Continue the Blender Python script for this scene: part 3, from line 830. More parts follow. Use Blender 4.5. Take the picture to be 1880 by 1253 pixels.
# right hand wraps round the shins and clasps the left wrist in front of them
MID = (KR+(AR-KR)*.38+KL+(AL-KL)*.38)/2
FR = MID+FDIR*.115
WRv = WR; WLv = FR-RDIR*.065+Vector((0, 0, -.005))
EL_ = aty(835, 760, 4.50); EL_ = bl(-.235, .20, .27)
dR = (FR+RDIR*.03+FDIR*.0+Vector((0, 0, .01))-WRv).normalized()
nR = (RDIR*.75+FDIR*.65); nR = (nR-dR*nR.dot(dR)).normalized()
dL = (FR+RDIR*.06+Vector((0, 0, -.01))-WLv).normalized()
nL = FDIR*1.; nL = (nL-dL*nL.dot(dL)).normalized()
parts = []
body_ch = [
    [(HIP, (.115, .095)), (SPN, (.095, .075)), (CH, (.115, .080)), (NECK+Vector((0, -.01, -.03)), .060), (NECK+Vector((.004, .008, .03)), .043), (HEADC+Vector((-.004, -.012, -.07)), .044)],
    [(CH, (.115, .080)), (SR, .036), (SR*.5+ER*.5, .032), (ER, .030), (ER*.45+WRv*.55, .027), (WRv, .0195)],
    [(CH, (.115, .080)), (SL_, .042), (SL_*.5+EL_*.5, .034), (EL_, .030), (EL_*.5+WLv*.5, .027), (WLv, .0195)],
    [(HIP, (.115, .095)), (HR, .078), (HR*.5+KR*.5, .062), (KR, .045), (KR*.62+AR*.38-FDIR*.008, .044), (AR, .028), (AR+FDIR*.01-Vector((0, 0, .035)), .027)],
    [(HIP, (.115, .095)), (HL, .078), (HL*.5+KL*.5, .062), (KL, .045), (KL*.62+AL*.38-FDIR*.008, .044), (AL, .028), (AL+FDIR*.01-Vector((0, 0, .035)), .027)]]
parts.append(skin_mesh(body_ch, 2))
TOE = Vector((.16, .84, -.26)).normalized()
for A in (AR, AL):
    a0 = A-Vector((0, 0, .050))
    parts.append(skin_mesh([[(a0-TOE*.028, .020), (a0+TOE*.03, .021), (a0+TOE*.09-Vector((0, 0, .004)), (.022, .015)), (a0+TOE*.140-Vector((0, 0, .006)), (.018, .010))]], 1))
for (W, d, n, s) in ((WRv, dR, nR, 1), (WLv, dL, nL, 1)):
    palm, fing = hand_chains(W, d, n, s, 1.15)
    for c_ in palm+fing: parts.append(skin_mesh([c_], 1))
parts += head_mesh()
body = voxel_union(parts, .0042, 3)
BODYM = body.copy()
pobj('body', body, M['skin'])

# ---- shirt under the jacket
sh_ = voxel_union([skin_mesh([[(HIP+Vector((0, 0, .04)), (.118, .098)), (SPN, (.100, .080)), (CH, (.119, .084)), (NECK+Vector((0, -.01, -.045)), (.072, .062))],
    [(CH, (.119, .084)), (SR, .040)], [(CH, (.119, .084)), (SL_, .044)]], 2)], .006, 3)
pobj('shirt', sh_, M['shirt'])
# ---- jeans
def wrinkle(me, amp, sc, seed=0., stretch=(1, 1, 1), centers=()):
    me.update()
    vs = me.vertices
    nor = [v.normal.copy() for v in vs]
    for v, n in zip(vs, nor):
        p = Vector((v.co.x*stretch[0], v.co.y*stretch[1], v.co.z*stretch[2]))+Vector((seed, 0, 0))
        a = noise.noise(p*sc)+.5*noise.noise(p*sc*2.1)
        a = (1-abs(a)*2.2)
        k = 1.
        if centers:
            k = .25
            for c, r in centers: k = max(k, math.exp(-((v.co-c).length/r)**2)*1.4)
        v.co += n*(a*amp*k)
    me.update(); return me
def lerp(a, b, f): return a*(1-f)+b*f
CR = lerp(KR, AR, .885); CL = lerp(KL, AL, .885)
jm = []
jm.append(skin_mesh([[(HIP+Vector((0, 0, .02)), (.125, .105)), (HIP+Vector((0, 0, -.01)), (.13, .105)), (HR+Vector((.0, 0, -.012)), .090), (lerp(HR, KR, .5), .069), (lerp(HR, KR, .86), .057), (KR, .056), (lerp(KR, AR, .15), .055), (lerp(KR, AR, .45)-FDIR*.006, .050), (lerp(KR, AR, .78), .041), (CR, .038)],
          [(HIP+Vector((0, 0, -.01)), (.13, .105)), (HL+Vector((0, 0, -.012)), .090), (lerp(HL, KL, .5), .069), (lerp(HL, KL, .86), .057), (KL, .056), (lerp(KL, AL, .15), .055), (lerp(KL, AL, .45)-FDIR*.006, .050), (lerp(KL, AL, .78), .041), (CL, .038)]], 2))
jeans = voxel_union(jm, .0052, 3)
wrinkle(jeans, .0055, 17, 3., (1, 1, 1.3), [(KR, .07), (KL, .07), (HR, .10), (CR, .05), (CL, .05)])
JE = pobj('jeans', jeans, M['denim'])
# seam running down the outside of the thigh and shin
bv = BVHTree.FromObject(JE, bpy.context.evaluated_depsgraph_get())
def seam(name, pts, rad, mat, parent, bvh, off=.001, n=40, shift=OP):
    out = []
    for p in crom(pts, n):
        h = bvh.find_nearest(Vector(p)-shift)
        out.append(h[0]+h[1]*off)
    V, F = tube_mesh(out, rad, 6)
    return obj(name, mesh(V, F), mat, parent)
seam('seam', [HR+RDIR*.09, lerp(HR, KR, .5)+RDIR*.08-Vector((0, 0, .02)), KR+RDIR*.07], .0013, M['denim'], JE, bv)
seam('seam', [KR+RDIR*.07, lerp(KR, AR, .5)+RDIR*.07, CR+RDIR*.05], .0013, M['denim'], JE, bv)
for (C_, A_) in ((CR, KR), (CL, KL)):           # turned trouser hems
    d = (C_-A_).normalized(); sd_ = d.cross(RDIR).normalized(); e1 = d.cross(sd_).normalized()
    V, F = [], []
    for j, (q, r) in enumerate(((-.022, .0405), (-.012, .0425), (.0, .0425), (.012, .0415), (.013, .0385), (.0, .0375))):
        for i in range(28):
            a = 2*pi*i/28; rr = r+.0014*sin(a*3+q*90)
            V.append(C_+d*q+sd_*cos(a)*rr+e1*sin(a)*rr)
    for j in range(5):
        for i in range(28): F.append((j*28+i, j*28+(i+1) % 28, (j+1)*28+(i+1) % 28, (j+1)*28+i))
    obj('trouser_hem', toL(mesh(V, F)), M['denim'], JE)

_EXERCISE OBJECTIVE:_
Using the data above, reproduce every line exactly.

_THE RESULT:_
Continue the Blender Python script for this scene: part 3, from line 830. More parts follow. Use Blender 4.5. Take the picture to be 1880 by 1253 pixels.
# right hand wraps round the shins and clasps the left wrist in front of them
MID = (KR+(AR-KR)*.38+KL+(AL-KL)*.38)/2
FR = MID+FDIR*.115
WRv = WR; WLv = FR-RDIR*.065+Vector((0, 0, -.005))
EL_ = aty(835, 760, 4.50); EL_ = bl(-.235, .20, .27)
dR = (FR+RDIR*.03+FDIR*.0+Vector((0, 0, .01))-WRv).normalized()
nR = (RDIR*.75+FDIR*.65); nR = (nR-dR*nR.dot(dR)).normalized()
dL = (FR+RDIR*.06+Vector((0, 0, -.01))-WLv).normalized()
nL = FDIR*1.; nL = (nL-dL*nL.dot(dL)).normalized()
parts = []
body_ch = [
    [(HIP, (.115, .095)), (SPN, (.095, .075)), (CH, (.115, .080)), (NECK+Vector((0, -.01, -.03)), .060), (NECK+Vector((.004, .008, .03)), .043), (HEADC+Vector((-.004, -.012, -.07)), .044)],
    [(CH, (.115, .080)), (SR, .036), (SR*.5+ER*.5, .032), (ER, .030), (ER*.45+WRv*.55, .027), (WRv, .0195)],
    [(CH, (.115, .080)), (SL_, .042), (SL_*.5+EL_*.5, .034), (EL_, .030), (EL_*.5+WLv*.5, .027), (WLv, .0195)],
    [(HIP, (.115, .095)), (HR, .078), (HR*.5+KR*.5, .062), (KR, .045), (KR*.62+AR*.38-FDIR*.008, .044), (AR, .028), (AR+FDIR*.01-Vector((0, 0, .035)), .027)],
    [(HIP, (.115, .095)), (HL, .078), (HL*.5+KL*.5, .062), (KL, .045), (KL*.62+AL*.38-FDIR*.008, .044), (AL, .028), (AL+FDIR*.01-Vector((0, 0, .035)), .027)]]
parts.append(skin_mesh(body_ch, 2))
TOE = Vector((.16, .84, -.26)).normalized()
for A in (AR, AL):
    a0 = A-Vector((0, 0, .050))
    parts.append(skin_mesh([[(a0-TOE*.028, .020), (a0+TOE*.03, .021), (a0+TOE*.09-Vector((0, 0, .004)), (.022, .015)), (a0+TOE*.140-Vector((0, 0, .006)), (.018, .010))]], 1))
for (W, d, n, s) in ((WRv, dR, nR, 1), (WLv, dL, nL, 1)):
    palm, fing = hand_chains(W, d, n, s, 1.15)
    for c_ in palm+fing: parts.append(skin_mesh([c_], 1))
parts += head_mesh()
body = voxel_union(parts, .0042, 3)
BODYM = body.copy()
pobj('body', body, M['skin'])

# ---- shirt under the jacket
sh_ = voxel_union([skin_mesh([[(HIP+Vector((0, 0, .04)), (.118, .098)), (SPN, (.100, .080)), (CH, (.119, .084)), (NECK+Vector((0, -.01, -.045)), (.072, .062))],
    [(CH, (.119, .084)), (SR, .040)], [(CH, (.119, .084)), (SL_, .044)]], 2)], .006, 3)
pobj('shirt', sh_, M['shirt'])
# ---- jeans
def wrinkle(me, amp, sc, seed=0., stretch=(1, 1, 1), centers=()):
    me.update()
    vs = me.vertices
    nor = [v.normal.copy() for v in vs]
    for v, n in zip(vs, nor):
        p = Vector((v.co.x*stretch[0], v.co.y*stretch[1], v.co.z*stretch[2]))+Vector((seed, 0, 0))
        a = noise.noise(p*sc)+.5*noise.noise(p*sc*2.1)
        a = (1-abs(a)*2.2)
        k = 1.
        if centers:
            k = .25
            for c, r in centers: k = max(k, math.exp(-((v.co-c).length/r)**2)*1.4)
        v.co += n*(a*amp*k)
    me.update(); return me
def lerp(a, b, f): return a*(1-f)+b*f
CR = lerp(KR, AR, .885); CL = lerp(KL, AL, .885)
jm = []
jm.append(skin_mesh([[(HIP+Vector((0, 0, .02)), (.125, .105)), (HIP+Vector((0, 0, -.01)), (.13, .105)), (HR+Vector((.0, 0, -.012)), .090), (lerp(HR, KR, .5), .069), (lerp(HR, KR, .86), .057), (KR, .056), (lerp(KR, AR, .15), .055), (lerp(KR, AR, .45)-FDIR*.006, .050), (lerp(KR, AR, .78), .041), (CR, .038)],
          [(HIP+Vector((0, 0, -.01)), (.13, .105)), (HL+Vector((0, 0, -.012)), .090), (lerp(HL, KL, .5), .069), (lerp(HL, KL, .86), .057), (KL, .056), (lerp(KL, AL, .15), .055), (lerp(KL, AL, .45)-FDIR*.006, .050), (lerp(KL, AL, .78), .041), (CL, .038)]], 2))
jeans = voxel_union(jm, .0052, 3)
wrinkle(jeans, .0055, 17, 3., (1, 1, 1.3), [(KR, .07), (KL, .07), (HR, .10), (CR, .05), (CL, .05)])
JE = pobj('jeans', jeans, M['denim'])
# seam running down the outside of the thigh and shin
bv = BVHTree.FromObject(JE, bpy.context.evaluated_depsgraph_get())
def seam(name, pts, rad, mat, parent, bvh, off=.001, n=40, shift=OP):
    out = []
    for p in crom(pts, n):
        h = bvh.find_nearest(Vector(p)-shift)
        out.append(h[0]+h[1]*off)
    V, F = tube_mesh(out, rad, 6)
    return obj(name, mesh(V, F), mat, parent)
seam('seam', [HR+RDIR*.09, lerp(HR, KR, .5)+RDIR*.08-Vector((0, 0, .02)), KR+RDIR*.07], .0013, M['denim'], JE, bv)
seam('seam', [KR+RDIR*.07, lerp(KR, AR, .5)+RDIR*.07, CR+RDIR*.05], .0013, M['denim'], JE, bv)
for (C_, A_) in ((CR, KR), (CL, KL)):           # turned trouser hems
    d = (C_-A_).normalized(); sd_ = d.cross(RDIR).normalized(); e1 = d.cross(sd_).normalized()
    V, F = [], []
    for j, (q, r) in enumerate(((-.022, .0405), (-.012, .0425), (.0, .0425), (.012, .0415), (.013, .0385), (.0, .0375))):
        for i in range(28):
            a = 2*pi*i/28; rr = r+.0014*sin(a*3+q*90)
            V.append(C_+d*q+sd_*cos(a)*rr+e1*sin(a)*rr)
    for j in range(5):
        for i in range(28): F.append((j*28+i, j*28+(i+1) % 28, (j+1)*28+(i+1) % 28, (j+1)*28+i))
    obj('trouser_hem', toL(mesh(V, F)), M['denim'], JE)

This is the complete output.